◆ TO BE DONE: Return, word for word, every line that follows.

--------------------------------

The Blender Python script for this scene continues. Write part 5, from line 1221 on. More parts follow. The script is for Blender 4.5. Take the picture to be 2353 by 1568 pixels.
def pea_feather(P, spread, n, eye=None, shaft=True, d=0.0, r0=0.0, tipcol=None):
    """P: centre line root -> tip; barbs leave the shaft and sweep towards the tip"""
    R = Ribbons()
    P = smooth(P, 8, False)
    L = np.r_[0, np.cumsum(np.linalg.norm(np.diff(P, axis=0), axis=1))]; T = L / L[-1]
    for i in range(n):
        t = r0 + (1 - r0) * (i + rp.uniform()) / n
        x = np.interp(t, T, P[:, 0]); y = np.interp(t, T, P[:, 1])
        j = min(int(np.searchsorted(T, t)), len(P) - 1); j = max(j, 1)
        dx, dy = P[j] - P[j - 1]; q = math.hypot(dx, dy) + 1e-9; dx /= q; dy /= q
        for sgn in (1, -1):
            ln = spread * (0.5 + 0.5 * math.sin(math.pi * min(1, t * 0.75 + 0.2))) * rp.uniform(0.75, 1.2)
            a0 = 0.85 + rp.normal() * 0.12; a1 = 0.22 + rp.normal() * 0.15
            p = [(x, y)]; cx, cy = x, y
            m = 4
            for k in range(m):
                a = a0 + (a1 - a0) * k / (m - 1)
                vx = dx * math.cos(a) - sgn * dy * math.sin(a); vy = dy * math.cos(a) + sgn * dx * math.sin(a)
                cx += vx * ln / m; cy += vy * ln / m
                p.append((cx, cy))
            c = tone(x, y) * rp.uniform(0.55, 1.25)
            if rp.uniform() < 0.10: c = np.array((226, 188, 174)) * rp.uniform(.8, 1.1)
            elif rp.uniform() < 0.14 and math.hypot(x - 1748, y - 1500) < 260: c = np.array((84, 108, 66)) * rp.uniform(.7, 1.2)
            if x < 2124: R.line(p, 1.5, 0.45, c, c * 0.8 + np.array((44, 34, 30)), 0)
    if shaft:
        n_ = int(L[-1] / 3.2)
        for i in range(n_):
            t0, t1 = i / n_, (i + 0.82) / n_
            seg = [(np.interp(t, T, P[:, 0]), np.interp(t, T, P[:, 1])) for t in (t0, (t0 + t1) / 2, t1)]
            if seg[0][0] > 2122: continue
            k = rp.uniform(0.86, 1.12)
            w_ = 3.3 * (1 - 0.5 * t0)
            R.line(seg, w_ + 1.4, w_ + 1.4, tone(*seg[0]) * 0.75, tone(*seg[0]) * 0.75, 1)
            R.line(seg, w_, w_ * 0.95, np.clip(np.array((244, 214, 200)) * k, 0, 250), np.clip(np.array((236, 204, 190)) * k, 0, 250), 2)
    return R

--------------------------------

◆ CORRECT ANSWER:
The Blender Python script for this scene continues. Write part 5, from line 1221 on. More parts follow. The script is for Blender 4.5. Take the picture to be 2353 by 1568 pixels.
def pea_feather(P, spread, n, eye=None, shaft=True, d=0.0, r0=0.0, tipcol=None):
    """P: centre line root -> tip; barbs leave the shaft and sweep towards the tip"""
    R = Ribbons()
    P = smooth(P, 8, False)
    L = np.r_[0, np.cumsum(np.linalg.norm(np.diff(P, axis=0), axis=1))]; T = L / L[-1]
    for i in range(n):
        t = r0 + (1 - r0) * (i + rp.uniform()) / n
        x = np.interp(t, T, P[:, 0]); y = np.interp(t, T, P[:, 1])
        j = min(int(np.searchsorted(T, t)), len(P) - 1); j = max(j, 1)
        dx, dy = P[j] - P[j - 1]; q = math.hypot(dx, dy) + 1e-9; dx /= q; dy /= q
        for sgn in (1, -1):
            ln = spread * (0.5 + 0.5 * math.sin(math.pi * min(1, t * 0.75 + 0.2))) * rp.uniform(0.75, 1.2)
            a0 = 0.85 + rp.normal() * 0.12; a1 = 0.22 + rp.normal() * 0.15
            p = [(x, y)]; cx, cy = x, y
            m = 4
            for k in range(m):
                a = a0 + (a1 - a0) * k / (m - 1)
                vx = dx * math.cos(a) - sgn * dy * math.sin(a); vy = dy * math.cos(a) + sgn * dx * math.sin(a)
                cx += vx * ln / m; cy += vy * ln / m
                p.append((cx, cy))
            c = tone(x, y) * rp.uniform(0.55, 1.25)
            if rp.uniform() < 0.10: c = np.array((226, 188, 174)) * rp.uniform(.8, 1.1)
            elif rp.uniform() < 0.14 and math.hypot(x - 1748, y - 1500) < 260: c = np.array((84, 108, 66)) * rp.uniform(.7, 1.2)
            if x < 2124: R.line(p, 1.5, 0.45, c, c * 0.8 + np.array((44, 34, 30)), 0)
    if shaft:
        n_ = int(L[-1] / 3.2)
        for i in range(n_):
            t0, t1 = i / n_, (i + 0.82) / n_
            seg = [(np.interp(t, T, P[:, 0]), np.interp(t, T, P[:, 1])) for t in (t0, (t0 + t1) / 2, t1)]
            if seg[0][0] > 2122: continue
            k = rp.uniform(0.86, 1.12)
            w_ = 3.3 * (1 - 0.5 * t0)
            R.line(seg, w_ + 1.4, w_ + 1.4, tone(*seg[0]) * 0.75, tone(*seg[0]) * 0.75, 1)
            R.line(seg, w_, w_ * 0.95, np.clip(np.array((244, 214, 200)) * k, 0, 250), np.clip(np.array((236, 204, 190)) * k, 0, 250), 2)
    return R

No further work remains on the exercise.